Bienvenu Kibonge, élève de 4e année dans une école technique, parcourt chaque jour environ 20 km, aller et retour, entre le domicile familial situé au quartier Kimbondo, dans la commune de Mont-Ngafula, et son institut à la Gombe. Lundi 13 octobre, les difficultés de transport sur son itinéraire habituel ont fait qu’il est arrivé dans sa classe qu’au moment où ses condisciples finissaient de rendre leur copie de l’interrogation de mathématiques. Evidemment, le professeur est resté sourd à ses explications. Eugène Lufimbu, responsable des Ressources humaines dans une société de distribution de produits alimentaires de la place, a anticipé pour éviter tout dysfonctionnement. Il a ainsi décalé d’une heure le début et la fin du service. Au lieu de 7h, le travail commence à 8h00 et se termine à 17h00 pendant les deux semaines du recouvrement lancé le 13 octobre. Poro Papy, taximan de son état a, quant à lui, renoué avec ses grasses matinées de l’époque où il était chômeur, il y a cinq ans de cela. Son patron, en délicatesse avec le fisc, craint de voir sa voiture finir à la fourrière. Il ne travaille plus que la nuit pour échapper au contrôle et au payement forcé. Beaucoup d’artères de Kinshasa souvent embouteillées comme l’avenue de l’Université, la route de Mokali ou l’avenue By Pass, ont connu une circulation fluide, selon un policier du bureau des accidents à Limete. La cause des agréments ou des désagréments, c’est selon, est l’injonction des autorités provinciales de procéder, pendant deux semaines, au recouvrement forcé de la vignette 20012, 2013 sur tous les véhicules circulant dans la capitale. Mais combien de temps cette mesure tiendra-t-elle et pour quel résultat ?
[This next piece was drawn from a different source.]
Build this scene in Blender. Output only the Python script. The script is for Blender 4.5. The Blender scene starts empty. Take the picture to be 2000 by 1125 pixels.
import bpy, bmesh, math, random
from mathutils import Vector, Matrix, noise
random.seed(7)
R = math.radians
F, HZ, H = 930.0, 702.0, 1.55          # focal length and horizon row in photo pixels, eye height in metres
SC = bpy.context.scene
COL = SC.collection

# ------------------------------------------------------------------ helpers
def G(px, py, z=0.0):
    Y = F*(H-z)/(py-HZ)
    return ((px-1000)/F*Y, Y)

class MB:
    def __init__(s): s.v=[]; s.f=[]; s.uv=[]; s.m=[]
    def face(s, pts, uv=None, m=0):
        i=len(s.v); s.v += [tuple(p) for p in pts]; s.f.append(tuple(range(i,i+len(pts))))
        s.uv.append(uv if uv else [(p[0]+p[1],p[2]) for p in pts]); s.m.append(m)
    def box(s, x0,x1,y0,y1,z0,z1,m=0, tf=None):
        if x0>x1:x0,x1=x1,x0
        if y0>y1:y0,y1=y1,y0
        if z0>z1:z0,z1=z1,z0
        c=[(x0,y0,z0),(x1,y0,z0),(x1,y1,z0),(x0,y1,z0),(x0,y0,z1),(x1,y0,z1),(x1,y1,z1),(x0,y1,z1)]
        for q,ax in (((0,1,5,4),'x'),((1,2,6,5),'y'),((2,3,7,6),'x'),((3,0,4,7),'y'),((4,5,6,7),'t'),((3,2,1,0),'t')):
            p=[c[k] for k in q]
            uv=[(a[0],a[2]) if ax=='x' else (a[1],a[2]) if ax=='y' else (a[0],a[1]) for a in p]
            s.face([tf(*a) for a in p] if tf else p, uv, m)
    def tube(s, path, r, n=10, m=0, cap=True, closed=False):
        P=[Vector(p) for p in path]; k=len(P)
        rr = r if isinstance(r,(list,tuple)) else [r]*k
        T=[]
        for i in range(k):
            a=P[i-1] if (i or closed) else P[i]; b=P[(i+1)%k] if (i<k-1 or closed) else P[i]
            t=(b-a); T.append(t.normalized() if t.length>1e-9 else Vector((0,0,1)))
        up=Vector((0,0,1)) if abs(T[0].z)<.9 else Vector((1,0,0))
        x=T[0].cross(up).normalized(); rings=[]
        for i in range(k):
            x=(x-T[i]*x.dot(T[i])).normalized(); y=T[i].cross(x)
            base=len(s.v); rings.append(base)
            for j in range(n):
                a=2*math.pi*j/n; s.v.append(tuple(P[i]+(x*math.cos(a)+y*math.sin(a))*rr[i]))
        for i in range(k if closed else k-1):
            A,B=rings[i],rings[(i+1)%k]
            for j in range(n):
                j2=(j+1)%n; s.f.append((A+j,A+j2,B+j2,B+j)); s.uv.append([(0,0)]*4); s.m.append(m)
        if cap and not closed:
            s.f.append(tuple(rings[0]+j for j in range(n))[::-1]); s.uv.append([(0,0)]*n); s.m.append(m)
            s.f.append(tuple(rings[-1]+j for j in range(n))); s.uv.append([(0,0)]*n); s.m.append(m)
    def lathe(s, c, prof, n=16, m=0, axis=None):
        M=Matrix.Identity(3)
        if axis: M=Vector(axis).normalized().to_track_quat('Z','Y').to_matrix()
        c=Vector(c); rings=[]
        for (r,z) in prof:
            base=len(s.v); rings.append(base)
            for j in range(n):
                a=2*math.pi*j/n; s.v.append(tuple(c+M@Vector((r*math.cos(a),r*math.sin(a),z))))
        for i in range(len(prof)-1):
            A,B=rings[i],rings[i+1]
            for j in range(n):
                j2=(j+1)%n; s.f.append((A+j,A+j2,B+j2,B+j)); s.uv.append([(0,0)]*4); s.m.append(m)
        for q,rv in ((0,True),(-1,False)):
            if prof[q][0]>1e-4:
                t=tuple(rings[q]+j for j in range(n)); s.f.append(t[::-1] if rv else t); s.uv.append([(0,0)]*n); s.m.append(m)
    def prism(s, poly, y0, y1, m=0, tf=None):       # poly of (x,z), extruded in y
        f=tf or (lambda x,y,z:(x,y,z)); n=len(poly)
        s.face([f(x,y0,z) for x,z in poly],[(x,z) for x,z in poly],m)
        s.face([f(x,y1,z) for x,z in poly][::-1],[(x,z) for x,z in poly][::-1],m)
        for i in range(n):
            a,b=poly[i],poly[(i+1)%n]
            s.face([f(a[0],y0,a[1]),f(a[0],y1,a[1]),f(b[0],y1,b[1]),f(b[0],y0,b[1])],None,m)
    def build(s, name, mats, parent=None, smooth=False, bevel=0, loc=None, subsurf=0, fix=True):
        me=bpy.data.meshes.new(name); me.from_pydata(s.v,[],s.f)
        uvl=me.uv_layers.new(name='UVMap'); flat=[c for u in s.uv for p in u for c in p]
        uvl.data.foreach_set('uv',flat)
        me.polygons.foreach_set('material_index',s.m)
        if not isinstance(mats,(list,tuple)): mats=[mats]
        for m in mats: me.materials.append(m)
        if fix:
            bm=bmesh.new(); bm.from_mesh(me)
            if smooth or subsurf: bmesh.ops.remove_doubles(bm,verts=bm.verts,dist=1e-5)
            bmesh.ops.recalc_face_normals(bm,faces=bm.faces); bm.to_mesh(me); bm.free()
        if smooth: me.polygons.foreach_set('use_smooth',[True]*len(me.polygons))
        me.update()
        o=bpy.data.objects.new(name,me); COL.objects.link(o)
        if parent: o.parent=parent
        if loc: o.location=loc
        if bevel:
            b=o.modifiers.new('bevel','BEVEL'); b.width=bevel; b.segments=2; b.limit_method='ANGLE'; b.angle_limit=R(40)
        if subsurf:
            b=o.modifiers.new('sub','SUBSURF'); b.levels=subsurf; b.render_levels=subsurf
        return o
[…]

Enjeu : près de 17 millions de dollars à recouvrer
« Les quelques semaines de campagne de recouvrement forcé ne peuvent pas donner un grand taux de réalisation des assignations. Le contrôle devait être permanent et rigoureux. »
Evariste Mbo
Reconnu comme l’impôt annuellement payé par les véhicules circulant sur les routes d’intérêt public du pays, la vignette automobile est l’une des taxes dont la perception et l’usage sont reconnus à chaque province. Ainsi, à Kinshasa, la collecte de la vignette relève de l’autorité de la Direction générale des recettes de la ville de Kinshasa (DGRK). Elle coûte entre 70 000 et 350 000 francs selon la puissance du moteur, excepté les motos tout aussi concernées par la taxe à un prix ne dépassant pas 20 000 francs. Cet impôt est une importante source de revenus pour la capitale qui compte, à elle seule, plus de la moitié du million de véhicules que compte le charroi automobile en circulation sur toute l’étendue de la République, d’après la Direction générale des impôts. Cette année, sur 170 000 vignettes mises en vente, seuls 20 % ont été librement payés par les contribuables, d’où l’importance de ce recouvrement qui devrait rapporter la coquette somme de 17 milliards de francs (près de 17 millions de dollars soit 17 % de ses assignations budgétaires pour l’année 2015), selon le fiscaliste Evariste Mbo.
Bakchich
L’enjeu est tellement important que la campagne a mobilisé des centaines de policiers et d’agents de l’ordre et agents recouvreurs de la DGRK qui traquent les insolvables à tous les carrefours de la ville. Les véhicules en circulation devront se soumettre au contrôle de leurs vignettes automobiles des exercices fiscaux écoulés (2012 et 2013). Les contrevenants risquent de lourdes amendes, en plus de la saisie des documents de bord et la mise en fourrière des automobiles non en règle. Mais pour combien de temps, quand on sait que des agents mal payés résistent difficilement à la tentation du bakchich ? D’après Evariste Mbo, la DGRK n’a jamais donné le meilleur d’elle-même lors des précédentes campagnes. Son taux de réalisation tourne toujours autour de 60 %, ces quatre dernières années. « Il y a certainement des brèches qu’il faut colmater, au nombre desquelles le relâchement de la pression au bout de deux semaines de campagne. L’impôt étant une contrainte permanente pour les assujettis, tout relâchement crée automatiquement le réflexe d’abandon ou du ralentissement dans la collecte. Les quelques semaines de campagne de recouvrement forcé ne peuvent pas donner un grand taux de réalisation des assignations. Le contrôle devait être permanent et rigoureux », ajoute le fiscaliste. Les véhicules qui sont momentanément immobilisés par leurs propriétaires reprendront la route lorsque la vigilance et la contrainte retomberont. Lors des contrôles de routine des documents, chacun sait qu’une poignée de main entre un policier et un conducteur est une discrète façon de passer un bakchich, ce qui garantit une libre circulation aux insolvables. Il y a, en plus, les réseaux de corruption internes au sein de plusieurs régies financières, qui mettent en circulation de vrais-faux documents à un coût moindre et dont bénéficient des individus bien protégés au détriment de l’état. Dans un pays où la sécurisation des documents n’est pas encore une préoccupation, ces phénomènes sont à la base d’énormes manques à gagner pour le Trésor public. « Même si les faussaires se retrouvent partout dans le monde, la différence avec la RDC et beaucoup de pays africains c’est que les proportions sont très grandes et le combat s’avère difficile car une grande partie des agents commis au contrôle ne sont pas formés à ce genre de menaces », reconnaît un policier récemment formé à la recherche et l’investigation criminelle.